So, What’s Up with Andy Stanley?

I realize that Andy Stanley is a very popular and successful minister. I’ve read many of his books and seen many of his videos myself. Even the early ones, before he had a stylist, where he looked like he thought the only shirts that “fit” were the ones that were big enough to sell advertising space on the fabric between his ribs and his arms.

He’s clearly very good at what he does. He’s grown an enormous church and his messages have reached a whole bunch of people. If evangelical religion was the Internet, he would be Twitter, or at least Instagram. (If you’re wondering, Rick Warren is Google.)

However, he keeps doing stuff like this, and making me concerned. Here he is in response to a proposed law in Kansas that, much like the recently vetoed Arizona law, would protect business owners who chose to deny services on religious conscience grounds:

He said, “Serving people we don’t see eye to eye with is the essence of Christianity. Jesus died for a world with which he didn’t see eye to eye. If a bakery doesn’t want to sell its products to a gay couple, it’s their business. Literally. But leave Jesus out of it.”

I’ve been in church all my life. I’ve heard a lot of sermons. I mean, a lot. And you can break them all down into basically one of two types: 1) Pastors urging people who don’t know Jesus to get to know Jesus, and 2) Pastors urging people who already know Jesus to make Jesus more the center of their lives.

Pastors are constantly pleading with their congregations to take their faith with them out of the church and into every other part of their lives — their family, their finances, their businesses. It is a constant theme in every church I have ever been in.

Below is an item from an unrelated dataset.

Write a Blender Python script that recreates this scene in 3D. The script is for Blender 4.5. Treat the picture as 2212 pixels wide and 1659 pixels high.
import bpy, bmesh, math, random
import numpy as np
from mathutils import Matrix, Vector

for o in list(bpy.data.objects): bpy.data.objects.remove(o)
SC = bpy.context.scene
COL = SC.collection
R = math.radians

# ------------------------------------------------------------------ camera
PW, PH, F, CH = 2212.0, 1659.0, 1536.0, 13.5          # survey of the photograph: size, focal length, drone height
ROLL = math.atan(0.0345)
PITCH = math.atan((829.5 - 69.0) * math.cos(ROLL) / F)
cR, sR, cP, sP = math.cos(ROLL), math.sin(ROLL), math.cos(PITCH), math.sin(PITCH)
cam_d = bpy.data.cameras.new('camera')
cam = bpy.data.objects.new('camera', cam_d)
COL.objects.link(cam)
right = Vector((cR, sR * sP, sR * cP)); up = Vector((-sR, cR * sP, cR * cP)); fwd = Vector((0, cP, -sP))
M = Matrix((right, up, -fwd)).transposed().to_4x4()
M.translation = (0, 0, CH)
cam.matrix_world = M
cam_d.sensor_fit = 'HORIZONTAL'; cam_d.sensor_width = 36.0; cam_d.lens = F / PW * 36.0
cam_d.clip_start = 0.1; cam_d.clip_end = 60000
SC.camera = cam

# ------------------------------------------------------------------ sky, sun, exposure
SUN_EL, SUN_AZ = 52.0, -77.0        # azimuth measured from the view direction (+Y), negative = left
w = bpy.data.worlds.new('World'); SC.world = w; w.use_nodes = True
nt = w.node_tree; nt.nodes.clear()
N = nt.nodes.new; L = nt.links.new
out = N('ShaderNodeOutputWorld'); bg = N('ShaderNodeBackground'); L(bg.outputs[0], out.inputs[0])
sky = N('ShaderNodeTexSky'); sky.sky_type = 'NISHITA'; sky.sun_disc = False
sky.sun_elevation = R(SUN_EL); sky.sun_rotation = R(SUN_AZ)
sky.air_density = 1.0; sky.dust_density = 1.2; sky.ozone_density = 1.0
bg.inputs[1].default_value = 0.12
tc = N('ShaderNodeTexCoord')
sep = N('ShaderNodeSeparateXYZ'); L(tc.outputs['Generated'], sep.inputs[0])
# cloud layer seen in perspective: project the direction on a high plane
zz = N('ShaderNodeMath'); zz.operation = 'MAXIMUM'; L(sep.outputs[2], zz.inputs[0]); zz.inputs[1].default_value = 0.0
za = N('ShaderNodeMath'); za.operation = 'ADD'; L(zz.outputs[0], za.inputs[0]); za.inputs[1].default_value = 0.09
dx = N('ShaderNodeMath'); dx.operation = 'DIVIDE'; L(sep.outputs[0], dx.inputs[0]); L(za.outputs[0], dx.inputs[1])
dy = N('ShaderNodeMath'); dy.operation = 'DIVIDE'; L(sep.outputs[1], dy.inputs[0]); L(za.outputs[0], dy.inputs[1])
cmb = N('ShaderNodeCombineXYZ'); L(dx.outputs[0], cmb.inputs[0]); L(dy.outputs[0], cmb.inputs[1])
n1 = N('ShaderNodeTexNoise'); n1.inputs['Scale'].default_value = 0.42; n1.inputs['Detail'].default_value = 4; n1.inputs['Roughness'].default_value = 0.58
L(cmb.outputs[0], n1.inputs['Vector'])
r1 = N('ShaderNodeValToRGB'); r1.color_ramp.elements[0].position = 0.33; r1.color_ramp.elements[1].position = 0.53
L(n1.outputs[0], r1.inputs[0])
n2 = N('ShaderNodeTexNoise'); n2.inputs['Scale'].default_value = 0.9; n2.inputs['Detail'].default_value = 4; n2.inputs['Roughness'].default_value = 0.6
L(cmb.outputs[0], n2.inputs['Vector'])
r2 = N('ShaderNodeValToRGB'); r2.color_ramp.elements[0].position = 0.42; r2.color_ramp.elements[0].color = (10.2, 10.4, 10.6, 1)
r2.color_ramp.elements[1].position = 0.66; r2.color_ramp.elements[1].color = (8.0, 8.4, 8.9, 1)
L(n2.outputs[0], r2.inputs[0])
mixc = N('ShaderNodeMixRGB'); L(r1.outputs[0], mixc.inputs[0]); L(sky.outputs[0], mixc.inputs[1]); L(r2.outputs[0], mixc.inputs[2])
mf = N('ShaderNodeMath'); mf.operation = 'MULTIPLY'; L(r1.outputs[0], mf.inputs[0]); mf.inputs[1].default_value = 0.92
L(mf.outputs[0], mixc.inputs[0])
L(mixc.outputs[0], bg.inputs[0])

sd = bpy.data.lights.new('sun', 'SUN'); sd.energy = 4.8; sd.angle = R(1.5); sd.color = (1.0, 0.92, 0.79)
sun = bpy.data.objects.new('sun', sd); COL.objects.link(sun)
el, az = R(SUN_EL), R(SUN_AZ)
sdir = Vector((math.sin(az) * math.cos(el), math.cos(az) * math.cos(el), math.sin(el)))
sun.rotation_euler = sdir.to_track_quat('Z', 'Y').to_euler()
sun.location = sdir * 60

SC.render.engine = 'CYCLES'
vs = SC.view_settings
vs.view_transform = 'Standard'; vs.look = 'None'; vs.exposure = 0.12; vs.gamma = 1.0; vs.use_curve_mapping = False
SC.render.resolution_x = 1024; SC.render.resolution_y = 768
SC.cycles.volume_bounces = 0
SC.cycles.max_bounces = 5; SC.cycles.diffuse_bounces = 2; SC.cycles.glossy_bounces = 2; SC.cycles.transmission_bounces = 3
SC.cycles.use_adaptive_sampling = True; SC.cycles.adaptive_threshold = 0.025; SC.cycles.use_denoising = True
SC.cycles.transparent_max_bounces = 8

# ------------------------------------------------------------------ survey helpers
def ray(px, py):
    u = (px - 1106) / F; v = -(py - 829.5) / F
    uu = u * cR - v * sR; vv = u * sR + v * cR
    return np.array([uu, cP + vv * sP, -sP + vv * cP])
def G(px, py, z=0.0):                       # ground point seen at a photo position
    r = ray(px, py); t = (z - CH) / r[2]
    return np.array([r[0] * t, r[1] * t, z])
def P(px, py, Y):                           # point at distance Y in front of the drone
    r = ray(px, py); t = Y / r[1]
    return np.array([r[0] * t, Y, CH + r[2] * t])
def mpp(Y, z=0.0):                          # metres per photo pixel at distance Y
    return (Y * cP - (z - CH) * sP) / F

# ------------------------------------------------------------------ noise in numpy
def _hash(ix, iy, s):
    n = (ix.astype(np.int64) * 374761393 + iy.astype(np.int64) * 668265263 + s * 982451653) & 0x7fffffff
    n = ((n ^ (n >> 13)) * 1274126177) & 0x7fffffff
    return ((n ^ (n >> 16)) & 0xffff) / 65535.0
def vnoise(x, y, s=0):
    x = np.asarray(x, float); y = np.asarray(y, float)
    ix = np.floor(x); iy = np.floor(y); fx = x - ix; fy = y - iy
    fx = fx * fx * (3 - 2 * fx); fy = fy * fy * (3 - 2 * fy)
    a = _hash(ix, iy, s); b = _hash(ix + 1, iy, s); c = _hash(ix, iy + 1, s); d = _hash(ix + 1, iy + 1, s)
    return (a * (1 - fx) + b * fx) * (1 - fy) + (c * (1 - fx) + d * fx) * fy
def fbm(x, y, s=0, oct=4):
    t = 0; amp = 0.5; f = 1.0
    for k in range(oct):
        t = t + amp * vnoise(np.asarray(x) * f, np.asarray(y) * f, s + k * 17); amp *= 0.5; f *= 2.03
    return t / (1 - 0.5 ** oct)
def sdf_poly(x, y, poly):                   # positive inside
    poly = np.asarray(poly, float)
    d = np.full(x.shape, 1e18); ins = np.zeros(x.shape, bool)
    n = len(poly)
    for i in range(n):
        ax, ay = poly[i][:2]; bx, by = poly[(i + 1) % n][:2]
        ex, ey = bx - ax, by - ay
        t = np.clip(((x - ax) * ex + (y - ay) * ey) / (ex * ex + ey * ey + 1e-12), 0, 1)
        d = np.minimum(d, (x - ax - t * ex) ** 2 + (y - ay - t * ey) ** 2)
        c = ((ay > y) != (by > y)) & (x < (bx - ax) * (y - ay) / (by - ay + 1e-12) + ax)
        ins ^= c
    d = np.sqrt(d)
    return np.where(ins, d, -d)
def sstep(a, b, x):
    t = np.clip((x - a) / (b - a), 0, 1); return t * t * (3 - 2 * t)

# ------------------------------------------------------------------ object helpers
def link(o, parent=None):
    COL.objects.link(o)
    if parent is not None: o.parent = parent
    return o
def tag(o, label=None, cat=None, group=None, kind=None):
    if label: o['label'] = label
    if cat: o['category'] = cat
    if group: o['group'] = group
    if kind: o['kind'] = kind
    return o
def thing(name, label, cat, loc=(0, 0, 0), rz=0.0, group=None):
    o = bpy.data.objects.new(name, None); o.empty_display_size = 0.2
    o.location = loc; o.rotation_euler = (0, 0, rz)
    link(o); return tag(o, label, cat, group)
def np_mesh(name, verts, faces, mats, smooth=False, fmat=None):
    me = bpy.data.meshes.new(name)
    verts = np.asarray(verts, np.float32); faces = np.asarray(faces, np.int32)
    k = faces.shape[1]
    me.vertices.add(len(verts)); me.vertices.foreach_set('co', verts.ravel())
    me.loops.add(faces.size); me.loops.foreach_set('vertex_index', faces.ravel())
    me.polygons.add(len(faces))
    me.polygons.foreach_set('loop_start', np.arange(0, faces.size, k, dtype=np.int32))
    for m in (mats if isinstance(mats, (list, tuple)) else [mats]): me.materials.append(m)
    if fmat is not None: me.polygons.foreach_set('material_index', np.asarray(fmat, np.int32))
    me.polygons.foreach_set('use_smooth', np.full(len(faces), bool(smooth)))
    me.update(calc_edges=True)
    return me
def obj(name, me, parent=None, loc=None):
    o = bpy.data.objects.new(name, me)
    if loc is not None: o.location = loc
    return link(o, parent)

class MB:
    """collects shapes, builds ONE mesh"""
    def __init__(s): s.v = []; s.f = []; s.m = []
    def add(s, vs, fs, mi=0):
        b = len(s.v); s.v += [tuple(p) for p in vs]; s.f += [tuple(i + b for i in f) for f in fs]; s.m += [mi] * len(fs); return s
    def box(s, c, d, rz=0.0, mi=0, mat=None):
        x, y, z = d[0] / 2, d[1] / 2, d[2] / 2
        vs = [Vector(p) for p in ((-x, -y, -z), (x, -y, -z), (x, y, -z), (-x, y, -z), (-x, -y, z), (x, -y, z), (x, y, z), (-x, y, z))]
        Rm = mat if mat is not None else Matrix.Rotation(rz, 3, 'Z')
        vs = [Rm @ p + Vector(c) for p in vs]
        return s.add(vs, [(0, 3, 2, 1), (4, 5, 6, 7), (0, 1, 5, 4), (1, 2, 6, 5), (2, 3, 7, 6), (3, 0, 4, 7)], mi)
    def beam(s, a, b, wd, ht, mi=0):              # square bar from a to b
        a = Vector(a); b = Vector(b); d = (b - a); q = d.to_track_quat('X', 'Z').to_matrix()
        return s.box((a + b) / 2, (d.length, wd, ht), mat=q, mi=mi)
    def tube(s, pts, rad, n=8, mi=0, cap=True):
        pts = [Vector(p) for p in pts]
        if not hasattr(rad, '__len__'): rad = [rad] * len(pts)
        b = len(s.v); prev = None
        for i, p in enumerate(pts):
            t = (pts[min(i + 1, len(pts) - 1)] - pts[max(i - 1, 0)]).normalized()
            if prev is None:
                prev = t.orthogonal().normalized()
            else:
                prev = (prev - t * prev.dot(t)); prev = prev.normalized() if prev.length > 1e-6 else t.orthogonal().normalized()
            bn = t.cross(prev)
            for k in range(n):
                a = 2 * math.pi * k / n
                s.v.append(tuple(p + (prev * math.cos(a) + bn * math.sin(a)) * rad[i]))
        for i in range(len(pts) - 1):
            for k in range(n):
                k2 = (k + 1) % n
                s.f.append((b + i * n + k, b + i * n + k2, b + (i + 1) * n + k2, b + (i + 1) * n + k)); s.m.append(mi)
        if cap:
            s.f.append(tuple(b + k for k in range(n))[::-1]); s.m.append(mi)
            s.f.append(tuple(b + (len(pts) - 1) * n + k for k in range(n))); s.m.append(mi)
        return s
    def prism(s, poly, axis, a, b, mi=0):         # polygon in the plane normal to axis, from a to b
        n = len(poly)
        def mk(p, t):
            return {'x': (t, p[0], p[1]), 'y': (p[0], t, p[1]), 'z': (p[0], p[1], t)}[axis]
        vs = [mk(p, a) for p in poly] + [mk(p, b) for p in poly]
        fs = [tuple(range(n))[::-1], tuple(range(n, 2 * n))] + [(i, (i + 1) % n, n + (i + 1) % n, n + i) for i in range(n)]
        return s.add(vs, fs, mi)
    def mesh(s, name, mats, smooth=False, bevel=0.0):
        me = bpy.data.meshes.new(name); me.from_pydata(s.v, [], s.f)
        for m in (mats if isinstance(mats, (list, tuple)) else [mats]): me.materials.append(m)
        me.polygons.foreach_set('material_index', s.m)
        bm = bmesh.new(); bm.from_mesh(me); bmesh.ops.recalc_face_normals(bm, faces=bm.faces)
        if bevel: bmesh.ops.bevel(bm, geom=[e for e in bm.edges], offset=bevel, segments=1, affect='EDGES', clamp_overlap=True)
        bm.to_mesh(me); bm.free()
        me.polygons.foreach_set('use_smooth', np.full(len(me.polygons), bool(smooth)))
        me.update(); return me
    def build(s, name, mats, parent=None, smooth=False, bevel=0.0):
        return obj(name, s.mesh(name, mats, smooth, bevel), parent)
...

But Andy Stanley has found an area where Jesus doesn’t belong. If a gay couple tries to get you to participate in their wedding — if they try to force your participation through lawsuit or threat of lawsuit, even if your own conscience and your understanding of your faith demands otherwise — you should “leave Jesus out of it” and just go along. Because nothing says “bold servant in the kingdom of God” like feeble capitulation to gay activists.

I’m starting to feel like I should move Andy Stanley and his enormous dress shirts from the “solution” column into the “problem” column.